— BEGIN MATERIALS PROVIDED —

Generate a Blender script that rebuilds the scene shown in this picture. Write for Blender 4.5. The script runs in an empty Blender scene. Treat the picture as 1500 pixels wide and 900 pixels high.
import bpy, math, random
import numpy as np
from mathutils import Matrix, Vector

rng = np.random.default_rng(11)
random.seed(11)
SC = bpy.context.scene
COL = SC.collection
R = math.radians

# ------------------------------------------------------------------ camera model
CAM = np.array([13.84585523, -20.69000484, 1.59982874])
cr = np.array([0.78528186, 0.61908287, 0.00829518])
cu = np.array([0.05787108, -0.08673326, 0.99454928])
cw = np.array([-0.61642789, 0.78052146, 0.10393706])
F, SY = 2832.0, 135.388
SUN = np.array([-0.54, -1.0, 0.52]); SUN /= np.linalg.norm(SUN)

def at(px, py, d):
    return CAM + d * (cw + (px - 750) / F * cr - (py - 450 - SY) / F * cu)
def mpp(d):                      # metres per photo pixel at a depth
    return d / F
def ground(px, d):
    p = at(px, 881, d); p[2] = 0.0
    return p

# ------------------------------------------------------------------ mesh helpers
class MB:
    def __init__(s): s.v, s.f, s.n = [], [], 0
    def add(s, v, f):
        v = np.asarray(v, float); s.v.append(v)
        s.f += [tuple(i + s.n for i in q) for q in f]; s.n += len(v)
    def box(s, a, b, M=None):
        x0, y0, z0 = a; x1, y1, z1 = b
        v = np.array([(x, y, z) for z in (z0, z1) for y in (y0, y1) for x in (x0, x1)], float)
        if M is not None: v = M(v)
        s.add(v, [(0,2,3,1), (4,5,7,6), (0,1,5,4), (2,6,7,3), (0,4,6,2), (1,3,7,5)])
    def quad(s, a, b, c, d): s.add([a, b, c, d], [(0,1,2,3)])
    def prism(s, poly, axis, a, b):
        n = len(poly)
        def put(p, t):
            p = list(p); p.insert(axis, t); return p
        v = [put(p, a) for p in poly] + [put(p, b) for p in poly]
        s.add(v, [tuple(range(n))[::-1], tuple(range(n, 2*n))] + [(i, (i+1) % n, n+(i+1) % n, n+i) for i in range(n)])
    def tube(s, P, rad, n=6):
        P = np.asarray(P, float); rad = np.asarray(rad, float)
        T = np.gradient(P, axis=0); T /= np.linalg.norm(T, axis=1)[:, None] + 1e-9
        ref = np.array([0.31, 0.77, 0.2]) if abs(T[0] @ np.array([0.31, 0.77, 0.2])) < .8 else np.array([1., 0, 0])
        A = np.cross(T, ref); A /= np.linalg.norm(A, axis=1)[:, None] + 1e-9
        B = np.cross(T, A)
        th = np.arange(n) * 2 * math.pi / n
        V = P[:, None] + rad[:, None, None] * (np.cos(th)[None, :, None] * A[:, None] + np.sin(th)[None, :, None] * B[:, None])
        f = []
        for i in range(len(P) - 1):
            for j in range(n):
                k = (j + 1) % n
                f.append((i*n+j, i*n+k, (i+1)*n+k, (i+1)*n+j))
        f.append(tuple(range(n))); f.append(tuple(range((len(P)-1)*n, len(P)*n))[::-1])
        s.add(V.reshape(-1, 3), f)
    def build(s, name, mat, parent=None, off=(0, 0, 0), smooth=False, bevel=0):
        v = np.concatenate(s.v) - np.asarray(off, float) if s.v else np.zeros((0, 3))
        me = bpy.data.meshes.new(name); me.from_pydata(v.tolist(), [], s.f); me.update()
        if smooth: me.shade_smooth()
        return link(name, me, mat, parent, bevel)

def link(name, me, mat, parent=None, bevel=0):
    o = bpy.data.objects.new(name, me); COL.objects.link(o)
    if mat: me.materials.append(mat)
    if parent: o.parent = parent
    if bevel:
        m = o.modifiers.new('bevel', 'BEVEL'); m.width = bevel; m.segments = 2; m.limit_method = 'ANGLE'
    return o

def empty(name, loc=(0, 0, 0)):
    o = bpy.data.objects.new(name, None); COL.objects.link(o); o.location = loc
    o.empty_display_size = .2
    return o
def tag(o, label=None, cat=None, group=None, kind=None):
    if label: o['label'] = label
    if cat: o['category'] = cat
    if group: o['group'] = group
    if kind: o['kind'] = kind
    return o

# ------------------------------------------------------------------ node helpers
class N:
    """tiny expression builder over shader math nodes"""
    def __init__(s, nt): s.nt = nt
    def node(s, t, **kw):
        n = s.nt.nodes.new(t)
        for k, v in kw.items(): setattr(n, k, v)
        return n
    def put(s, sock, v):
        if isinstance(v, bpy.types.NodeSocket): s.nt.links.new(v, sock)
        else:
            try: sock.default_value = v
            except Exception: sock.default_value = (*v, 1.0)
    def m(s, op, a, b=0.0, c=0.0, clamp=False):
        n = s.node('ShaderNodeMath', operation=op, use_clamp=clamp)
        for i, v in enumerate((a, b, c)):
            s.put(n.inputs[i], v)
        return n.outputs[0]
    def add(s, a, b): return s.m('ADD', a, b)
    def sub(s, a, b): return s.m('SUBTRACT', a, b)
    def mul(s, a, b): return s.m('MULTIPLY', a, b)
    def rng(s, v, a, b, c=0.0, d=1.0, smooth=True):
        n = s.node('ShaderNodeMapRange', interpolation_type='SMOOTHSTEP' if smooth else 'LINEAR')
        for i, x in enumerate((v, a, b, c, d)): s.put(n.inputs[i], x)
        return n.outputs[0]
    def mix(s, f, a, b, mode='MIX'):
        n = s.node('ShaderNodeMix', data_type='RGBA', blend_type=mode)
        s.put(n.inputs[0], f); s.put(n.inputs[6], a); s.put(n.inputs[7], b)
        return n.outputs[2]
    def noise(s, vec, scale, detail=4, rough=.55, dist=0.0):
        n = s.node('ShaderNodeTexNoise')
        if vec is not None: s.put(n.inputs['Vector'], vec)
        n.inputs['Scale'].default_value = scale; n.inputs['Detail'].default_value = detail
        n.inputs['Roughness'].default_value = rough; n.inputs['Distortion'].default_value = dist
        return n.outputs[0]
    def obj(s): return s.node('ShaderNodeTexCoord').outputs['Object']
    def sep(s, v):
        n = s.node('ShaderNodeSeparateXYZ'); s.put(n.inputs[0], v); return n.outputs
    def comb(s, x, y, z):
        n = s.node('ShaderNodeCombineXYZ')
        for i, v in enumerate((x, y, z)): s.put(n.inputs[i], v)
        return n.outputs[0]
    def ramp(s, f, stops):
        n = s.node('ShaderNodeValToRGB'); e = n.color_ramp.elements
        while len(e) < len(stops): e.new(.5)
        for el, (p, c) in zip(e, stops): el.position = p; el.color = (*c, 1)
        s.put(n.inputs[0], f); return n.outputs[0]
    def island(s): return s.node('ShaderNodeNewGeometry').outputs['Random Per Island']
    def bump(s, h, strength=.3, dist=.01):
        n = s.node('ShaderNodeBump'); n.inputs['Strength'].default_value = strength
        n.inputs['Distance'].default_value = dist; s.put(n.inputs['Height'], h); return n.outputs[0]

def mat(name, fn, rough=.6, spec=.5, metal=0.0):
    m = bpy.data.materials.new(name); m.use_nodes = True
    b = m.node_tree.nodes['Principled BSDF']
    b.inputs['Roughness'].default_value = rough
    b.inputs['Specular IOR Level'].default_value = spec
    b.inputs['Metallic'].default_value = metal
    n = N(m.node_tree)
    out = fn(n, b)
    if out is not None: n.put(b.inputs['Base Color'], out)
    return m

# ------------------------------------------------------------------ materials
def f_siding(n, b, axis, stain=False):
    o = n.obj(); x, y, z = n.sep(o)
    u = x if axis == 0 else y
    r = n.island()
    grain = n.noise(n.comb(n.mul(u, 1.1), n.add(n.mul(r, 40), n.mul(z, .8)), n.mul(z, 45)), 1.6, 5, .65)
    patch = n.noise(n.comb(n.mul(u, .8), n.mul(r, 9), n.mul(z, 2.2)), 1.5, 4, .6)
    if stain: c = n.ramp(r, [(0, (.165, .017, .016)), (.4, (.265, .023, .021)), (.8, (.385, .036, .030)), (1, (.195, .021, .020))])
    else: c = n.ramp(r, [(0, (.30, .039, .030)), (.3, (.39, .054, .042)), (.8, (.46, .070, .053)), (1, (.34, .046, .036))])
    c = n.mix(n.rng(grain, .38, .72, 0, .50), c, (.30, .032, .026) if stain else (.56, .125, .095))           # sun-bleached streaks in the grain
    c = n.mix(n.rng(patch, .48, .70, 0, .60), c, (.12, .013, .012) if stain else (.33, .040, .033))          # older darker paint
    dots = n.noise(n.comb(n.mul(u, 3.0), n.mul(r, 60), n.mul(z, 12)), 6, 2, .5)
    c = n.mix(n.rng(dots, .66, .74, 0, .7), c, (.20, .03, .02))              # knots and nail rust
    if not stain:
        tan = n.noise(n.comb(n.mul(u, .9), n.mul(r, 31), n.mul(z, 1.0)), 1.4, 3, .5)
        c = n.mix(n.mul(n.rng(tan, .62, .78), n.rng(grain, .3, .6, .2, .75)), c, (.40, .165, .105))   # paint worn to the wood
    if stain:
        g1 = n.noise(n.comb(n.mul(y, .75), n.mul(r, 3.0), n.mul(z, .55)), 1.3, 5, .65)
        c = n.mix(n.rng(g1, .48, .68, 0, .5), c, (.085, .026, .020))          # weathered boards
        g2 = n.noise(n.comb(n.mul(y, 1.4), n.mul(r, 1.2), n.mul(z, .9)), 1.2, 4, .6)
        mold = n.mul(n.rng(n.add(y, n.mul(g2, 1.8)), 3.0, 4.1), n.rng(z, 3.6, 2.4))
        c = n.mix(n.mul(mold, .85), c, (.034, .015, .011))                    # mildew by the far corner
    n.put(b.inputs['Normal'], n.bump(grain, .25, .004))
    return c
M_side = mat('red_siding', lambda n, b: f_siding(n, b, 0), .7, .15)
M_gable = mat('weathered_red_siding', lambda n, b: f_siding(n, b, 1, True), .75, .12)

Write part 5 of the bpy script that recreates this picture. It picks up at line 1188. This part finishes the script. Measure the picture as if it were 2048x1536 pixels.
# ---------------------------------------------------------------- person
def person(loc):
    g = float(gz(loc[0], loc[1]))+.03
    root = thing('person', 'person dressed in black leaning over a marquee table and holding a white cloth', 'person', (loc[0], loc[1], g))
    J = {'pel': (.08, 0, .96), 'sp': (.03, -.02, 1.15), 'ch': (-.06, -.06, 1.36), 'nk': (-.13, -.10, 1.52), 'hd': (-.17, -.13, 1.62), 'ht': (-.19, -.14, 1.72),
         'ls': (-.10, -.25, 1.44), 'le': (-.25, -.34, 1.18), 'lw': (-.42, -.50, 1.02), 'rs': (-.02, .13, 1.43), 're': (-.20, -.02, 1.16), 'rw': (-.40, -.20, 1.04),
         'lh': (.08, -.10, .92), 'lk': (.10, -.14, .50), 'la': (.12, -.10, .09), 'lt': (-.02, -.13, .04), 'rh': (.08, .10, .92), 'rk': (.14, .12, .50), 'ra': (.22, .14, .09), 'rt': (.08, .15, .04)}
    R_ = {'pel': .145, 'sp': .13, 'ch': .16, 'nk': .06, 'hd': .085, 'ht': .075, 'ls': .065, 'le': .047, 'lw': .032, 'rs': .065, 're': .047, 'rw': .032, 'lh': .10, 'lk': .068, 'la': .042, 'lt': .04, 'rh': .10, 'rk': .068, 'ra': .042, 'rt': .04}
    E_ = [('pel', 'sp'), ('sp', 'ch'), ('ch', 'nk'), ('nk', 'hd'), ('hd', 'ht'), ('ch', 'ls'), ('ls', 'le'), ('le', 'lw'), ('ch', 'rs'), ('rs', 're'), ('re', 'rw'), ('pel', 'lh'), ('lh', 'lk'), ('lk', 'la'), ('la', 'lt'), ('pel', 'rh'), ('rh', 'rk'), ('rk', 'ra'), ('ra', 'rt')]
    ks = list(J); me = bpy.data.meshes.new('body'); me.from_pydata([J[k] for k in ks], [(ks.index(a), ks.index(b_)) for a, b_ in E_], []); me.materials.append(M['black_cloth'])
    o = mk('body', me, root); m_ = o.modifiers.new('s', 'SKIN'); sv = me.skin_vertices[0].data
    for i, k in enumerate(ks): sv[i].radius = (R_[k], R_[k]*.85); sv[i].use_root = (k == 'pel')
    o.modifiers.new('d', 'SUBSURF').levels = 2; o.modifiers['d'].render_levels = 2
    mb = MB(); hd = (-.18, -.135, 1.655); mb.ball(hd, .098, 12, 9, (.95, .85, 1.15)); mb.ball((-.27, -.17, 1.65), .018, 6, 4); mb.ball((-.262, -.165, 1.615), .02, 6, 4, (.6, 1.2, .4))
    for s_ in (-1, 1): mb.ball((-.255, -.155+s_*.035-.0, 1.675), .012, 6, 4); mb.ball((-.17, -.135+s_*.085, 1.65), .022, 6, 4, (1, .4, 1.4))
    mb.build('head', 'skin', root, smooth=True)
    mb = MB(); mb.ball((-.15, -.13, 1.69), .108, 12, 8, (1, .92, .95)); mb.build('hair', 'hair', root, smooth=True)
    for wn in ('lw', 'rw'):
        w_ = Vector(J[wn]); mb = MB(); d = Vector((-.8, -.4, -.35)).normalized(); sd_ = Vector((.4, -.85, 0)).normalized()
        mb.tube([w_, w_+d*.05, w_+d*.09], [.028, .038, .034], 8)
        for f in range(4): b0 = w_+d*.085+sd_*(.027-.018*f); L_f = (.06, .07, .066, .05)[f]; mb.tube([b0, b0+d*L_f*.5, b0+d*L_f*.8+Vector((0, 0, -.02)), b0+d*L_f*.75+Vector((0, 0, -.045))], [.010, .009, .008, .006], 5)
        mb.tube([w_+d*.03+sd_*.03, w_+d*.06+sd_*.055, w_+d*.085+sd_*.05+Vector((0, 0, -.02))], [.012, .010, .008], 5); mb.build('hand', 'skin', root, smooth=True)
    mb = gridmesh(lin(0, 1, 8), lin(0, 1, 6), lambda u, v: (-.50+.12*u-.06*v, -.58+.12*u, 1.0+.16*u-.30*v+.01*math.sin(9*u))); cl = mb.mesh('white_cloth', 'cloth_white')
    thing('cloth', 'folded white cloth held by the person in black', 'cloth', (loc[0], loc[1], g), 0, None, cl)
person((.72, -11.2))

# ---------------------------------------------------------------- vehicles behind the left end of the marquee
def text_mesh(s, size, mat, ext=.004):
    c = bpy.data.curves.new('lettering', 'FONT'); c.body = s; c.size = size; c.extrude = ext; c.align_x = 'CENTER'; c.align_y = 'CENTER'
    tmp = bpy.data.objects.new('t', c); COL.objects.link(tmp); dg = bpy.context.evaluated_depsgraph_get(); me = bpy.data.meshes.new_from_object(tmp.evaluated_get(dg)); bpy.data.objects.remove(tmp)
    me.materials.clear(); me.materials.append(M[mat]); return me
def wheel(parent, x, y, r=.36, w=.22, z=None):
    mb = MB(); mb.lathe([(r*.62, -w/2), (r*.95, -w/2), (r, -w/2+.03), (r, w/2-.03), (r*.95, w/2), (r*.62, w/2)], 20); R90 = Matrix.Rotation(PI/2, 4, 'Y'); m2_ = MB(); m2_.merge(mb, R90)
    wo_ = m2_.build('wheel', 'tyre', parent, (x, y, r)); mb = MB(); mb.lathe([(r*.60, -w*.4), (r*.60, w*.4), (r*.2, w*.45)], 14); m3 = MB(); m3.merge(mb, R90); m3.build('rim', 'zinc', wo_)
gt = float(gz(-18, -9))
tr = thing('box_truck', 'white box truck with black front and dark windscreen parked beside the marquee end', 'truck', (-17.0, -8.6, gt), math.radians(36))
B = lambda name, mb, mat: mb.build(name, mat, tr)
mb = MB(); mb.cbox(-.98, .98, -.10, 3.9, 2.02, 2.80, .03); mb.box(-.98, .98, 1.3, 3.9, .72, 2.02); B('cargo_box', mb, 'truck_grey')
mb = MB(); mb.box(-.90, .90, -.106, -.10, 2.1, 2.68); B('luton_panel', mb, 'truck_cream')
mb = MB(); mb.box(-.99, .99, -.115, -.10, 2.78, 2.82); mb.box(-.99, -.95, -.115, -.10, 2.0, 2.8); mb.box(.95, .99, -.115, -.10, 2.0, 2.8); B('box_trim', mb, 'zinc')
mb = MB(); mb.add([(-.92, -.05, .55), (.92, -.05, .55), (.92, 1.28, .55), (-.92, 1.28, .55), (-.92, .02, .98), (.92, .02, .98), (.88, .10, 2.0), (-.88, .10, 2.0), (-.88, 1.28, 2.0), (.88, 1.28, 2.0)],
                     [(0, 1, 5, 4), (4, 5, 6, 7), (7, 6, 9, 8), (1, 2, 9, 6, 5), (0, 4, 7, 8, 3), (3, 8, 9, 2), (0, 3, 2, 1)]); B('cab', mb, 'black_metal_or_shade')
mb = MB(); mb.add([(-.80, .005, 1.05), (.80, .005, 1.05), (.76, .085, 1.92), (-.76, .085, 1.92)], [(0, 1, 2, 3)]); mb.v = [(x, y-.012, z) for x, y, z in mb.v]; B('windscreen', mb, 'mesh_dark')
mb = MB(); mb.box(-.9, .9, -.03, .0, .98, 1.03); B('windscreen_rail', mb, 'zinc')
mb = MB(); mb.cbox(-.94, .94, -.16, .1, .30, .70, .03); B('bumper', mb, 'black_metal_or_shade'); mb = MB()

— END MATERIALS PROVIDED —

» TASK DIRECTIONS
Write out, exactly as they stand, the lines from the one containing "n.mul(z, .9)), 1.2, 4, .6)" through the one containing "M_gable = mat('weathered_red_siding', lambda", both ends included.

» FINAL RESULT
        g2 = n.noise(n.comb(n.mul(y, 1.4), n.mul(r, 1.2), n.mul(z, .9)), 1.2, 4, .6)
        mold = n.mul(n.rng(n.add(y, n.mul(g2, 1.8)), 3.0, 4.1), n.rng(z, 3.6, 2.4))
        c = n.mix(n.mul(mold, .85), c, (.034, .015, .011))                    # mildew by the far corner
    n.put(b.inputs['Normal'], n.bump(grain, .25, .004))
    return c
M_side = mat('red_siding', lambda n, b: f_siding(n, b, 0), .7, .15)
M_gable = mat('weathered_red_siding', lambda n, b: f_siding(n, b, 1, True), .75, .12)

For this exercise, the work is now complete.